En Turquie, Osman Kavala, "ennemi de l'intérieur" du pouvoir, reste en prison
Un tribunal d'Istanbul a renvoyé dans sa cellule vendredi cet homme d'affaires et philanthrope turc incarcéré depuis plus de trois ans sans avoir été condamné. Ses relations avec l'Europe et ses opinions progressistes font de lui le symbole d'une société civile éprise de liberté que le président Erdogan veut étouffer.
Osman Kavala reste en prison. Cet homme d’affaires et philanthrope turc comparaissait une nouvelle fois vendredi 5 février devant un tribunal d’Istanbul. Emprisonné depuis trois ans et trois mois sans aucune condamnation, son cas – régulièrement soulevé par les capitales européennes – est devenu un symbole des violations des droits de l’homme dans la Turquie du président Recep Tayyip Erdogan.
Erdogan fait pression sur les juges
Cette figure de la société civile turque est donc retournée dans sa cellule, juste après l’audience, la justice refusant obstinément sa remise en liberté alors qu’il n’a jamais été condamné. Pire, un tribunal l’a acquitté l’année dernière des charges de financement du mouvement de protestation de Gezi, au printemps 2013. Depuis, ce verdict d’acquittement a été annulé et la justice a ouvert un second procès pour "espionnage" et "tentative de renversement de l’ordre constitutionnel". La Cour européenne des droits de l’homme réclame sa libération mais à plusieurs reprises, le président Erdogan a appelé publiquement les juges à le maintenir en détention.
Pourquoi un tel acharnement ? Pour les défenseurs des droits de l’homme comme pour le pouvoir, Osman Kavala est un symbole. Pour le pouvoir, il est le symbole d’un homme riche qui a des relations étroites avec les organisations internationales, avec l’Union européenne, qui soutient les minorités opprimées, qui peut mettre en mouvement la société civile. Dans le discours islamo-nationaliste du pouvoir, qui divise le monde et la société entre "nous" et "les ennemis", Osman Kavala est devenu en quelque sorte le prototype de "l’ennemi intérieur". Et le pouvoir a besoin de ces "ennemis de l’intérieur" pour justifier la répression.

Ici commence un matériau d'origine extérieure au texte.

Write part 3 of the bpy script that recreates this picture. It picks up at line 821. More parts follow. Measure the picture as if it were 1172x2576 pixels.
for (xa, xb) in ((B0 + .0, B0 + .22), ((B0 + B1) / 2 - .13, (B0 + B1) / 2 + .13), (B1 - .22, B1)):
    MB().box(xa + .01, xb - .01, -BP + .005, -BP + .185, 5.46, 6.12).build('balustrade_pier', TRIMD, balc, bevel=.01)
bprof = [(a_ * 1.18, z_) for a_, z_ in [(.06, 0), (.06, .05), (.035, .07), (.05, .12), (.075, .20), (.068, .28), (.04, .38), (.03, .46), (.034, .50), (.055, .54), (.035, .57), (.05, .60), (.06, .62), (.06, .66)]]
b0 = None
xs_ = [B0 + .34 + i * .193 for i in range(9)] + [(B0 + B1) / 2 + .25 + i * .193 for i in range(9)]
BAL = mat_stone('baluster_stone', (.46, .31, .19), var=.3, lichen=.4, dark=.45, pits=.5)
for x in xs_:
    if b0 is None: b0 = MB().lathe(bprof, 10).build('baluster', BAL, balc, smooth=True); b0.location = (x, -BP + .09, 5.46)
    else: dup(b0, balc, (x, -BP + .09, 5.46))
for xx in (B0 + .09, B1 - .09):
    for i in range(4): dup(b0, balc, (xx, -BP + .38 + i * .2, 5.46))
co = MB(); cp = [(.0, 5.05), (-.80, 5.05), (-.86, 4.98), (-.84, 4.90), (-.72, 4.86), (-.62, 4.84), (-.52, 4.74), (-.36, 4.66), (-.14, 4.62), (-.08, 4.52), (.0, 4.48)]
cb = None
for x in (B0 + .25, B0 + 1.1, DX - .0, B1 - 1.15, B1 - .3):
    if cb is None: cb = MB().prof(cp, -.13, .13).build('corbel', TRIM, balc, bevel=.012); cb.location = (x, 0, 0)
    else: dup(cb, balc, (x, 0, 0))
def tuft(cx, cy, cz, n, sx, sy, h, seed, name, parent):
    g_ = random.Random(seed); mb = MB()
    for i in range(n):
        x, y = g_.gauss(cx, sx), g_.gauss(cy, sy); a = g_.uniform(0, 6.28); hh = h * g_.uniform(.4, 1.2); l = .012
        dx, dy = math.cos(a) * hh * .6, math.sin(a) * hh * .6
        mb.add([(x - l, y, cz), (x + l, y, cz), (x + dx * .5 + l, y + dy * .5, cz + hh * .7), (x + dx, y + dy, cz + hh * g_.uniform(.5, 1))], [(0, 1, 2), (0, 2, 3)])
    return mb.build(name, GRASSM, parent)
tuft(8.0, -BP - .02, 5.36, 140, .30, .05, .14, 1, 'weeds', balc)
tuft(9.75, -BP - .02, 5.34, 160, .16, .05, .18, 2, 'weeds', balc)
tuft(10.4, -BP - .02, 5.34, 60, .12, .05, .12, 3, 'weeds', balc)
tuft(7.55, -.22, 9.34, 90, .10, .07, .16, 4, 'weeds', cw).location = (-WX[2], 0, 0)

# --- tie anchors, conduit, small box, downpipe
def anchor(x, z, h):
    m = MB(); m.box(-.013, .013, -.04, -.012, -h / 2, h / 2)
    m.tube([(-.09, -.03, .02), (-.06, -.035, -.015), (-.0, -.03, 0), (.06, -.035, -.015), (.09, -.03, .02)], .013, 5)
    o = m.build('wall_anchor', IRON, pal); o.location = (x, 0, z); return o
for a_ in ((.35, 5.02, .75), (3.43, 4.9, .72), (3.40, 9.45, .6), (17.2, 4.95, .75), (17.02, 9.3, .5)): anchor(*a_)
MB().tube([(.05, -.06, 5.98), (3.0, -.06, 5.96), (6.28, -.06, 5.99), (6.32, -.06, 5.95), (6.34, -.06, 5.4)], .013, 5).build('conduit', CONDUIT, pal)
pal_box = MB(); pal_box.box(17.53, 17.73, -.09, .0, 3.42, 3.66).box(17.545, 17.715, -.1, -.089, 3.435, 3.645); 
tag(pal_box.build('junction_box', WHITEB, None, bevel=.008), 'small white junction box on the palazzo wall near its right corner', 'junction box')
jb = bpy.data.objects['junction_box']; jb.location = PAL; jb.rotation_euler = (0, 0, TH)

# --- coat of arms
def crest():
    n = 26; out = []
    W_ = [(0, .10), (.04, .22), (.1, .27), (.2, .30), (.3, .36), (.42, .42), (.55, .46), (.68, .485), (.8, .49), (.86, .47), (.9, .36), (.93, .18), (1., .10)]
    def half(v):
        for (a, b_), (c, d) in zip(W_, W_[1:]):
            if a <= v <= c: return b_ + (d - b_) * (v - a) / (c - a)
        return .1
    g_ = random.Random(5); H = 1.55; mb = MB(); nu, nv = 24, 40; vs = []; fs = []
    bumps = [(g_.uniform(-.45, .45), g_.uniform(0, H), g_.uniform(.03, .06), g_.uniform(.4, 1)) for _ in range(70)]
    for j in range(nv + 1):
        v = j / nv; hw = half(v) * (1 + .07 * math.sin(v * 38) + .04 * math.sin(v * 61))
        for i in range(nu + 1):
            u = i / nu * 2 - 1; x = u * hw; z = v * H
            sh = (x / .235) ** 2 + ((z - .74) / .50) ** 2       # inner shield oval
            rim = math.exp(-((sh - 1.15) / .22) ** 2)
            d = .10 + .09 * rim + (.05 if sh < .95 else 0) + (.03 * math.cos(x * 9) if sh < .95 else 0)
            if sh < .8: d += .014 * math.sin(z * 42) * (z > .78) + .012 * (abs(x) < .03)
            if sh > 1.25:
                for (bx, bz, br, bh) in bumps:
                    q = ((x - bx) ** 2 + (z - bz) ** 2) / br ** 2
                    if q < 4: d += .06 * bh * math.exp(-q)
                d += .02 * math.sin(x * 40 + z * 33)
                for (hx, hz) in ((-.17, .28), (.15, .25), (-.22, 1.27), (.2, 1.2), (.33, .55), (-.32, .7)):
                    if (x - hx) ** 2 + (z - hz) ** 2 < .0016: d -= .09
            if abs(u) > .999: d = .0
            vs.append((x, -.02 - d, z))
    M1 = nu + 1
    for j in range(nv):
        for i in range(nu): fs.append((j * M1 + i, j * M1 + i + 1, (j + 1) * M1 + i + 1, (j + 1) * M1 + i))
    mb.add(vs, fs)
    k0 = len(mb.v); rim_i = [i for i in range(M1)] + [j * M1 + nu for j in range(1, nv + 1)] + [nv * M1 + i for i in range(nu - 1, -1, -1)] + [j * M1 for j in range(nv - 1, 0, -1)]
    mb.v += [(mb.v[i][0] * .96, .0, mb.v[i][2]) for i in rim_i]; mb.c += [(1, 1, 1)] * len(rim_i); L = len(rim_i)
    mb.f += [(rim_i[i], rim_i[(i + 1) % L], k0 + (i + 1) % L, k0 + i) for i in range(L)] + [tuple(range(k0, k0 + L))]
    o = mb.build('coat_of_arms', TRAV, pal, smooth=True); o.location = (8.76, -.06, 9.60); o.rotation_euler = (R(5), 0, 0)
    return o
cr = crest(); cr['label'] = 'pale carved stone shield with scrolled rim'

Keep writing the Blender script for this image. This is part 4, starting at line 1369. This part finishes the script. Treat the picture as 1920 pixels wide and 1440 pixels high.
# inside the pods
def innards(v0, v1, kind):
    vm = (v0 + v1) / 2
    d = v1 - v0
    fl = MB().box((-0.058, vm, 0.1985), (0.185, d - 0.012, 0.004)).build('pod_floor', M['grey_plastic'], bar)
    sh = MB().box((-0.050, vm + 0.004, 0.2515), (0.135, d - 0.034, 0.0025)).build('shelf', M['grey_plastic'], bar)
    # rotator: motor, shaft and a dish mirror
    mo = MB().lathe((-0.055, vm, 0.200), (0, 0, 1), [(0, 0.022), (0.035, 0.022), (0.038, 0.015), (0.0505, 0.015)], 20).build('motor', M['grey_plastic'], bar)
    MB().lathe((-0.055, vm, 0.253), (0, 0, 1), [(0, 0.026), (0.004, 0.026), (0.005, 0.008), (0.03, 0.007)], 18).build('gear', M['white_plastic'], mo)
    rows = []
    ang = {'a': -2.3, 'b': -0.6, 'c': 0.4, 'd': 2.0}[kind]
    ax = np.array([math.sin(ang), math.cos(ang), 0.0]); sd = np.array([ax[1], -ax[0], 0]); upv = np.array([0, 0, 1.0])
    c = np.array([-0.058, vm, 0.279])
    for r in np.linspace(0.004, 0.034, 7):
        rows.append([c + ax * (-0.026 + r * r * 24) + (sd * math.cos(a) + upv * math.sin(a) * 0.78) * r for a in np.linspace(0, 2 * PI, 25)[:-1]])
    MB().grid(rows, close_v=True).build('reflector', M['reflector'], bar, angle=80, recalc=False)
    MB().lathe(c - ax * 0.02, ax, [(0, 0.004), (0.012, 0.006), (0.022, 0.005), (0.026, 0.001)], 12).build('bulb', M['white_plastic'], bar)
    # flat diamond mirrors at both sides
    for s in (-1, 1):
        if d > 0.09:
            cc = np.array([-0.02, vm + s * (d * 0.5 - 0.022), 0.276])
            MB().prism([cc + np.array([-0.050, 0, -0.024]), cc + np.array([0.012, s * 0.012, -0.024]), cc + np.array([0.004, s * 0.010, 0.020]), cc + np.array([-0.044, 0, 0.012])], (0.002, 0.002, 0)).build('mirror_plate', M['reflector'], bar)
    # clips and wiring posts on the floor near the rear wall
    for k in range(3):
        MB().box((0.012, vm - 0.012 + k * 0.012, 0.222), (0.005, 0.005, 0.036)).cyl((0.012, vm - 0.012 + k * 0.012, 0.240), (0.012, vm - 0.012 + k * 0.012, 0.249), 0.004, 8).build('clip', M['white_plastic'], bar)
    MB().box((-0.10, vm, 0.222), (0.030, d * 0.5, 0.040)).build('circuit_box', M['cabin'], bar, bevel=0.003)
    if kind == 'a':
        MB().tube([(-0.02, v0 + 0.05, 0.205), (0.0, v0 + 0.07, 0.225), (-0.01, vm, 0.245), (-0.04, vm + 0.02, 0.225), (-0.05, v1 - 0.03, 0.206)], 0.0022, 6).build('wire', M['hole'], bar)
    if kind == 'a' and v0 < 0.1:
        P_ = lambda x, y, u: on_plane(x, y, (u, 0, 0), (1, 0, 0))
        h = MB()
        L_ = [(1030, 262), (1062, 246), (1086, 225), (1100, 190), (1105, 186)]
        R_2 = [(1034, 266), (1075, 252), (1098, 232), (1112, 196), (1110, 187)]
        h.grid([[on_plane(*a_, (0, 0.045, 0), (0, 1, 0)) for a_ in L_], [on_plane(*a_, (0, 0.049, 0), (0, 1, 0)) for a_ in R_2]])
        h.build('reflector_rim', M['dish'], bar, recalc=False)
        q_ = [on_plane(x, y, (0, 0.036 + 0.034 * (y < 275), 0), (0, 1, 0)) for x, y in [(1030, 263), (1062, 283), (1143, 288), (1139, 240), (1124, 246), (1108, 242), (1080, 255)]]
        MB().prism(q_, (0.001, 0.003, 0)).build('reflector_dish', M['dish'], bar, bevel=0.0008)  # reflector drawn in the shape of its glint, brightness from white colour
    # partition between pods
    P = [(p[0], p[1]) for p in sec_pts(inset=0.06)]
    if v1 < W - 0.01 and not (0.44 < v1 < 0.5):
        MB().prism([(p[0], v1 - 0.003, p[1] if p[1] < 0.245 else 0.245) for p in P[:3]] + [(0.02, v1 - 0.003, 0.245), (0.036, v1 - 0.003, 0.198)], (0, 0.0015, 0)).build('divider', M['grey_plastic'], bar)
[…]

La peur d'un "nouveau Gezi"
Apaisement sur la scène internationale, durcissement sur la scène intérieure. À quoi joue le président turc ? En fin d’année dernière, l’Union européenne saluait des gestes d’apaisement mais une contestation étudiante semble avoir fait voler en éclat les fragiles espoirs de réformes. La priorité du chef de l’État ces jours-ci est effectivement d’étouffer la contestation d’une grande partie des élèves et des professeurs de l’université du Bosphore, un établissement public prestigieux. Leur revendication est simple, ils n’en ont qu’une : le départ du recteur nommé le 1er janvier par Recep Tayyip Erdogan. Pas seulement parce qu’il est très proche du parti au pouvoir et qu’il ne semble pas à la hauteur de sa mission – il est accusé de plagiat – mais d’abord et surtout parce qu’il a été nommé, comme désormais tous les recteurs, par le chef de l’État. Les étudiants réclament un retour à l’ancien système, celui d’avant 2016, où le président devait choisir parmi une liste de candidats élus par les enseignants.
Mais le président turc ne l’entend pas de cette oreille. Non seulement il refuse de céder, mais il attaque les étudiants en des termes de plus en plus virulents. Recep Tayyip Erdogan ne peut pas céder, car ce mode de désignation des recteurs n’est pas seulement un instrument de contrôle de l’enseignement supérieur, c’est aussi un symbole de la façon dont le pouvoir est exercé en Turquie depuis quelques années, depuis une réforme constitutionnelle qui a fait basculer le pays dans un régime où le président décide de tout, et où la moindre contestation est assimilée à une tentative de renversement. Recep Tayyip Erdogan semble hanté par le souvenir des manifestations du parc Gezi, en 2013, et la crainte que ce genre d’épisode ne se reproduise. Il a encore dit vendredi qu’il ne laisserait pas cette protestation étudiante devenir un "nouveau Gezi".